Planning commission cut India’s XI plan (FY08-12) core Infra capex (ex-Telecom) by 5% led by slippages at Railways, port and roads, while maintaining overall doubling of capex to Rs20.5tr, in a mid-term review. This reinforced our view of a 10 year extended cycle for E&C companies apart from allaying the fear of slowdown in their earnings on a higher base (8th year of this cycle). Govt. reiterated XII plan (FY13-17E) Infra capex of Rs40tr / US$880bn, taking total (FY08-17E) to Rs60tr / US$1.3tr. This creates a macro framework for robust sustainable growth & has potential to drive E&C cos into a higher orbit of size & value.
PM said that India must operationalise open access for bulk power consumers (>1MW). If this move is allowed by FY12E at a reasonable cross-subsidy charge, it could create significant revenue loss to state discoms and could pave way for discom’s eventual privatization on higher losses, which has been long over-due.

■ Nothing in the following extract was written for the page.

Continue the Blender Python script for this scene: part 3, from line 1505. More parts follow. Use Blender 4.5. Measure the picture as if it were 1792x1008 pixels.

FM said that the private developers will be allowed to issue long-term infra bonds carrying tax benefits introduced in the Budget FY11. Aviation minister said India to build 12 new green-field airports on PPP & offer PPP in airport upgrades.
Power to help achieve targets. Govt. targets capex at US$143bn – 2x. Despite past under-achievements, we think target may be met on spends for XII plan started (45 of 100GW ordered with 2 year to go) and up-tick in private spends.
Ports disappointed with halving of spends (Rs406bn v/s 880bn) v/s original plan, led by miss by public sector.
Road spends – too bullish. Given the past slowdown in ordering, we estimate that the target of US$61bn spend (14%) in XI plan could be missed by 15-20%.